Principal Issues: 1) Whether any recapture or terminal loss is included when determining income for purposes of paragraph 1100(0.1)(c) of the Regulations. 2) Whether the immediate expensing CCA deduction is deducted prior to regular CCA and whether regular CCA can still be used to create or increase a loss from self-employed business income. 3) What income amount an individual partner of a partnership should be using for the purposes of paragraph 1100(0.1)(c). 4) Whether income used for the purpose of paragraph 1100(0.1)(c) should be adjusted for the 12(1)(x) income inclusion related to the Return of Fuel Charge Proceeds to Farmers Tax Credit.
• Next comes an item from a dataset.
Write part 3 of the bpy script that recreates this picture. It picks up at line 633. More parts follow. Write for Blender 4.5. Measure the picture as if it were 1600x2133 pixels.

Position: 1) Yes 2) Immediate expensing CCA is deducted first, regular CCA can then be used to create or increase a loss from self-employment income subject to existing CCA restriction rules. 3) Where a partnership is involved, the immediate expensing rules apply at the partnership level as though the partnership were a separate tax payer. Therefore, any immediate expensing deduction for partnership property is made at the partnership level. 4) Provided an EPOP’s Return of Fuel Charge Proceeds to Farmers Tax Credit and DIEP relate to the same business, the credit is included in income for purposes of paragraph 1100(0.1)(c).
Reasons: 1)Wording of the Act. 2) Wording of the Act 3) Subsection 96(1), subsection 1100(0.1) of the Regulations. 4) Wording of the Act.